Since antiquity, people have measured time in months. Unsurprisingly, investors tend to evaluate performance in monthly increments. This can be troublesome, as we will see in the case of low volatility, particularly during market regime changes.
Low volatility strategies are designed to provide investors with protection in falling markets and participation in rising markets. Disappointments can occur in two ways:
- The strategy underperforms falling markets
- The strategy falls during rising markets
Success rates for the S&P 500® Low Volatility Index approximate 85% on both of these dimensions.
The first quarter of 2018 was unusual, as the market initially underwent an expansive phase, during which cyclical sectors outperformed, up until the market peak on Jan. 26, 2018. Subsequent to this peak, the market began to decline when defensive sectors eventually outperformed.
How was low volatility affected by this regime shift? Let us start with January, when the U.S. market was off to a booming start, with the S&P 500 up 5.73%, while the S&P 500 Low Volatility Index lagged, only up 2.65%. This outcome is expected: Underperformance in a rising market is not a failure, but one of the inherent features of low volatility strategies.
In February, low volatility underperformed the market, with the S&P 500 Low Volatility Index down 4.24%, while the S&P 500 was down 3.69%. This outcome is unexpected: Underperformance in a falling market is a failure of protection, one of the key benefits of low volatility strategies.
But before we can declare failure, we need to understand better what happened in February.

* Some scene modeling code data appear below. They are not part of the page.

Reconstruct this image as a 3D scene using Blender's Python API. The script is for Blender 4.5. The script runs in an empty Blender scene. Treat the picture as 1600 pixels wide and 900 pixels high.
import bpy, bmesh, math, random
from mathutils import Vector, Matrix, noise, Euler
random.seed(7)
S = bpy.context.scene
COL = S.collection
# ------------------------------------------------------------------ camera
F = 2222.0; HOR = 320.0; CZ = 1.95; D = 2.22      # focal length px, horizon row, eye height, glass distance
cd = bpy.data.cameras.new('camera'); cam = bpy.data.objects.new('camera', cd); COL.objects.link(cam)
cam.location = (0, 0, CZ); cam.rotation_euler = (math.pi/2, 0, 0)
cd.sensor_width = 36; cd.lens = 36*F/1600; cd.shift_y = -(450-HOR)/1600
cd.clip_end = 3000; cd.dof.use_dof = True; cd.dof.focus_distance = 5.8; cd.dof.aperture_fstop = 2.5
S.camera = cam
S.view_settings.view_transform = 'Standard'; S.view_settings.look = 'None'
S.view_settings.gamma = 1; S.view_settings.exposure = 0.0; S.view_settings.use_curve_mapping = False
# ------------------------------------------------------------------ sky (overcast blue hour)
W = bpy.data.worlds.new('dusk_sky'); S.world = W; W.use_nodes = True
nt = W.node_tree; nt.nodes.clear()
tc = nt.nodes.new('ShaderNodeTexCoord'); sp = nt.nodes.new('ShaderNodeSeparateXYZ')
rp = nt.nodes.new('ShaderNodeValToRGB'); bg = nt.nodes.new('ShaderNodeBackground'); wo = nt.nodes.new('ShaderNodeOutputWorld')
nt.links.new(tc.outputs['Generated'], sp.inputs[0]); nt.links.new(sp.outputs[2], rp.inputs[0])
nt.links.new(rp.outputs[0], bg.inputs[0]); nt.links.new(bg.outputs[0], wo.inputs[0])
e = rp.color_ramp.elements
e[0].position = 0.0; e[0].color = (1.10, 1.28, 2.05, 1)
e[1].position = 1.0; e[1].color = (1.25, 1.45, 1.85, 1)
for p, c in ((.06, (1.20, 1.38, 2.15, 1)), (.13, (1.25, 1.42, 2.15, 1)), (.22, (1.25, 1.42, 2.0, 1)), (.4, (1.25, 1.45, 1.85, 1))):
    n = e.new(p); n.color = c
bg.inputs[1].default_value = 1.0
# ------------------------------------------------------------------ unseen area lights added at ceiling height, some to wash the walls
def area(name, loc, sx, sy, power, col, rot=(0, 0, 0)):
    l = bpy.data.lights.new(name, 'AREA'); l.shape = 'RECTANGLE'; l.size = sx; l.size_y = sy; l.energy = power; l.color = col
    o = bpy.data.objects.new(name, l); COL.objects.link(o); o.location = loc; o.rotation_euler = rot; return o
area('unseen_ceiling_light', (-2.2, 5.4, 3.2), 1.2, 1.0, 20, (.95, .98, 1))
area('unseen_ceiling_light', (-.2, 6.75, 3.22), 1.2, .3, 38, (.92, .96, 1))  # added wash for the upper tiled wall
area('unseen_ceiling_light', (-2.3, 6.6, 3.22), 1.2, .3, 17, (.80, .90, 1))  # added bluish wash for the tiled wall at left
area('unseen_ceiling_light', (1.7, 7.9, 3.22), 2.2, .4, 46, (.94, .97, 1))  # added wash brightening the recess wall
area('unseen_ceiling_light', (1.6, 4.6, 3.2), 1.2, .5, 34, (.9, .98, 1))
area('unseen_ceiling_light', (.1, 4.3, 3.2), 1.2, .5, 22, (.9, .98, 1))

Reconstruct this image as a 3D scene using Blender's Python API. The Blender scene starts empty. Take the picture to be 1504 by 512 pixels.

An underweight to information technology, which was the best-performing sector in February, was the main driver of low volatility’s February underperformance, along with an overweight to utilities and real estate. These three sector tilts together cost the strategy 1.05% (in a month when it underperformed by only 0.55%).
But low volatility did indeed subsequently deliver protection. March’s performance was a complete reversal from February’s—low volatility now handily beat the market, with the S&P 500 Low Volatility Index up 0.85%, compared to the S&P 500’s bleak performance, down 2.54%. Overweights to utilities, real estate, and financials, along with an underweight to information technology, contributed 2.85% to the strategy’s outperformance. These are the very same sector tilts that detracted from February’s performance.
The outperformance in March required enduring some underperformance in February. This illustrates a broader, more important principle: Evaluating any factor strategy over a period as short as one quarter requires paying careful attention to the nature of the investment environment.